Ballot Box

The Gaffes of Dick Gephardt

His most embarrassing quotes, in context.

Slate continues its short features on the 2004 presidential candidates. Previous series covered the candidates’ biographies, buzzwords, agendas, worldviews, best moments, worst moments, and flip-flops. This series assesses each candidate’s most embarrassing quotes, puts them in context, and explains how the candidate or his supporters defend the comments. Today’s subject is Dick Gephardt.

Quote: “When I am president, we’ll do executive orders to overcome any wrong thing the Supreme Court does tomorrow or any other day.”

Charge: Under the U.S. Constitution, the president is bound by decisions of the U.S. Supreme Court. Democrats are “always warning that Republicans will suspend the Constitution,” columnist James Lileks observed. If Gephardt had “been in power in 2000,” Lileks asked, “would he have invalidated the decision that gave George W. Bush the win? That’s a precedent we don’t need, unless we want to be ruled by grim generals in mirrored sunglasses who grant themselves 10-year terms.”

Context: Gephardt was speaking at a June 22, 2003, forum sponsored by Jesse Jackson’s Rainbow/PUSH Coalition. He was criticizing a recent Supreme Court ruling against the University of Michigan’s affirmative action program.

Defense: “Dick Gephardt knows the law,” said a Gephardt spokesperson. “The president cannot overturn a Supreme Court decision. That’s not what he said. He was simply expressing his commitment to diversity and his willingness to use the tools of his office to promote affirmative action programs to the fullest extent possible.”

Quote: “My dad was a milk truck driver, a proud member of the Teamsters. He always told me his union’s bargaining power made it possible for him to put food on our table” (presidential candidacy announcement, Feb. 19, 2003).

Charge: According to the St. Louis Post-Dispatch, “Gephardt’s account misses what other family members recall as a central part of [his father’s] personality: that he hated driving that truck, deeply resented the series of bad breaks that put him there and objected vociferously to Roosevelt-style government programs. ‘My dad was in the Teamsters at Pevely [a dairy company], but that’s because he had to be’ to get the job, says Gephardt’s brother, Don. ‘I don’trecall him talking much about the union, about how great it was. He prided himself on being a Republican. He hated (Harry) Truman. … He had the feeling that you had to make it on your own, that any kind of welfare program would just raise his taxes.” Steve Chapman of the Chicago Tribune adds that Dick Gephardt “didn’t mention that his father also sold life insurance and real estate, which somehow don’t convey the same sense of grinding deprivation.”

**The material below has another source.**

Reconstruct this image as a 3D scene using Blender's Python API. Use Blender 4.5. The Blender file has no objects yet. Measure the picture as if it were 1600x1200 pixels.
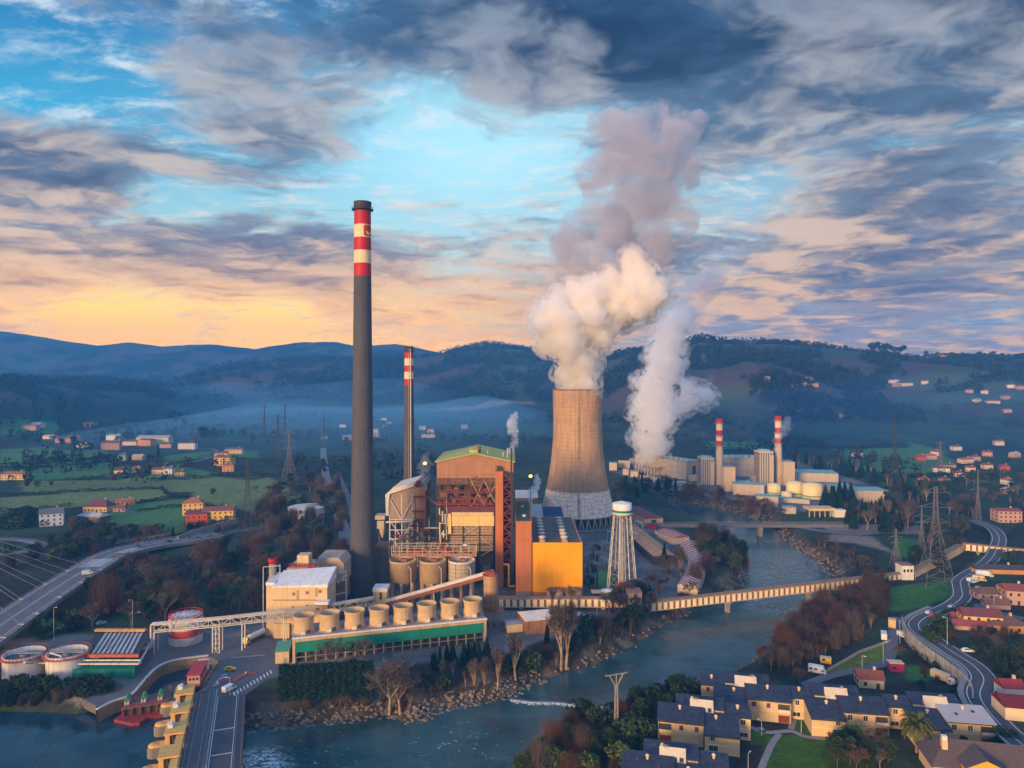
import bpy, bmesh, math, random
import numpy as np
from mathutils import Vector, Matrix, noise as mnoise
random.seed(7); RNG = np.random.default_rng(7)
R = math.radians
SC = bpy.context.scene
COL = SC.collection
FPX, CAMH, HY = 1100.0, 115.0, 585.0          # focal length in photo pixels, camera height, horizon row

# ---------------------------------------------------------------- layout helpers
def gp(px, py, z=0.0):
    Y = FPX*(CAMH-z)/(py-HY); return Vector(((px-800)*Y/FPX, Y, z))
def yp(px, py, Y): return Vector(((px-800)*Y/FPX, Y, CAMH-(py-HY)*Y/FPX))
def lerp(a, b, t): return a+(b-a)*t
def sst(a, b, x):
    t = np.clip((x-a)/(b-a), 0, 1); return t*t*(3-2*t)

# ---------------------------------------------------------------- mesh builder
class MB:
    def __init__(s): s.v=[]; s.f=[]; s.m=[]; s.sm=[]
    def add(s, vs, fs, m=0, smooth=False):
        o=len(s.v); s.v.extend(tuple(v) for v in vs)
        for f in fs: s.f.append(tuple(i+o for i in f)); s.m.append(m); s.sm.append(smooth)
        return s
    def box(s, x, y, z, sx, sy, sz, rz=0, m=0):            # x,y centre; z bottom
        c,sn=math.cos(rz),math.sin(rz); vs=[]
        for dz in (0,sz):
            for dx,dy in ((-1,-1),(1,-1),(1,1),(-1,1)):
                a,b=dx*sx/2,dy*sy/2; vs.append((x+a*c-b*sn, y+a*sn+b*c, z+dz))
        return s.add(vs, [(3,2,1,0),(4,5,6,7),(0,1,5,4),(1,2,6,5),(2,3,7,6),(3,0,4,7)], m)
    def prism(s, poly, z0, z1, m=0, mt=None):
        n=len(poly); a=sum(poly[i][0]*poly[(i+1)%n][1]-poly[(i+1)%n][0]*poly[i][1] for i in range(n))
        if a<0: poly=list(poly)[::-1]
        vs=[(p[0],p[1],z0) for p in poly]+[(p[0],p[1],z1) for p in poly]
        s.add(vs, [(i,(i+1)%n,n+(i+1)%n,n+i) for i in range(n)]+[tuple(range(n-1,-1,-1))], m)
        s.add(vs[n:], [tuple(range(n))], m if mt is None else mt); return s
    def extr(s, prof, p0, p1, m=0):                        # profile (offset, z) swept from p0 to p1 (horizontal), closed
        p0=Vector(p0); p1=Vector(p1); d=(p1-p0); h=Vector((d.x,d.y,0)).normalized(); r=Vector((h.y,-h.x,0))
        n=len(prof); vs=[p0+r*a+Vector((0,0,b)) for a,b in prof]+[p1+r*a+Vector((0,0,b)) for a,b in prof]
        return s.add(vs, [(i,n+i,n+(i+1)%n,(i+1)%n) for i in range(n)]+[tuple(range(n)),tuple(range(2*n-1,n-1,-1))], m)
    def cyl(s, p0, p1, r0, r1=None, n=12, m=0, cap=True, smooth=True):
        if r1 is None: r1=r0
        p0=Vector(p0); p1=Vector(p1); d=(p1-p0).normalized()
        u=d.orthogonal().normalized(); w=d.cross(u); vs=[]
        for p,r in ((p0,r0),(p1,r1)):
            for i in range(n):
                a=2*math.pi*i/n; vs.append(p+(u*math.cos(a)+w*math.sin(a))*r)
        s.add(vs, [(i,(i+1)%n,n+(i+1)%n,n+i) for i in range(n)], m, smooth)
        if cap: s.add(vs, [tuple(range(n-1,-1,-1)), tuple(range(n,2*n))], m)
        return s
    def bar(s, p0, p1, w=.2, h=None, m=0):                 # square section bar
        p0=Vector(p0); p1=Vector(p1); d=p1-p0
        if d.length<1e-6: return s
        d.normalize(); up=Vector((0,0,1)) if abs(d.z)<.95 else Vector((0,1,0))
        u=d.cross(up).normalized(); t=u.cross(d); h=h or w; vs=[]
        for p in (p0,p1):
            for a,b in ((-1,-1),(1,-1),(1,1),(-1,1)): vs.append(p+u*a*w/2+t*b*h/2)
        return s.add(vs, [(3,2,1,0),(4,5,6,7),(0,1,5,4),(1,2,6,5),(2,3,7,6),(3,0,4,7)], m)
    def tube(s, path, r, n=8, m=0):
        for a,b in zip(path[:-1],path[1:]): s.cyl(a,b,r,r,n,m)
        return s
    def lathe(s, prof, n=32, c=(0,0,0), m=0, smooth=True, ph=0, arc=2*math.pi):
        cx,cy,cz=c; k=len(prof); vs=[]; full=abs(arc-2*math.pi)<1e-6; N=n if full else n+1
        for i in range(N):
            a=ph+arc*i/n; ca,sa=math.cos(a),math.sin(a)
            for r,z in prof: vs.append((cx+r*ca, cy+r*sa, cz+z))
        fs=[]
        for i in range(n):
            j=(i+1)%N
            for q in range(k-1): fs.append((i*k+q, j*k+q, j*k+q+1, i*k+q+1))
        return s.add(vs, fs, m, smooth)
    def quad(s, a,b,c,d, m=0): return s.add([a,b,c,d],[(0,1,2,3)],m)
    def ico(s, c, r, sub=2, m=0, sz=1):
        bm=bmesh.new(); bmesh.ops.create_icosphere(bm, subdivisions=sub, radius=r)
        vs=[(v.co.x+c[0], v.co.y+c[1], v.co.z*sz+c[2]) for v in bm.verts]; fs=[[v.index for v in f.verts] for f in bm.faces]; bm.free()
        return s.add(vs, fs, m, True)
    def build(s, name, mats, parent=None, ws=False, loc=None):
        me=bpy.data.meshes.new(name); v=s.v
        if ws and parent is not None:
            o=Vector((0,0,0)); p=parent
            while p is not None: o+=p.location; p=p.parent
            v=[(a[0]-o.x,a[1]-o.y,a[2]-o.z) for a in v]
        me.from_pydata(v,[],s.f)
        if not isinstance(mats,(list,tuple)): mats=[mats]
        for q in mats: me.materials.append(q)
        me.polygons.foreach_set('material_index', s.m); me.polygons.foreach_set('use_smooth', s.sm)
        me.update(); ob=bpy.data.objects.new(name,me); COL.objects.link(ob)
        if parent is not None: ob.parent=parent
        if loc is not None: ob.location=loc
        return ob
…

Context: The Post-Dispatch added, “And yet at the same time, Don Gephardt recalls, ‘my dad felt that he was a victim of the system. He felt he didn’t get his due.’ ” As to his father’s career in real estate, the article mentioned that according to Dick Gephardt, “his father didn’t do that much better financially in real estate than at Pevely.”

Defense: In May 2003, the Washington Post reported that when asked about the discrepancy between the brothers’ accounts, “A spokeswoman for the candidate said [Dick] Gephardt stands by his version, saying he was not commenting on his father’s opinion of his job or union, but on the benefits it provided him. ‘Don sees it as one thing, and Dick sees it as another,’ said spokeswoman Kim Molstre.” However, at a forum hosted by organized labor two weeks after the Post article appeared, Gephardt said of his father’s opinion of the union, “Every day that we were with him, he told us that because he was in a labor union, we had food on the table, and we had a roof over our head.”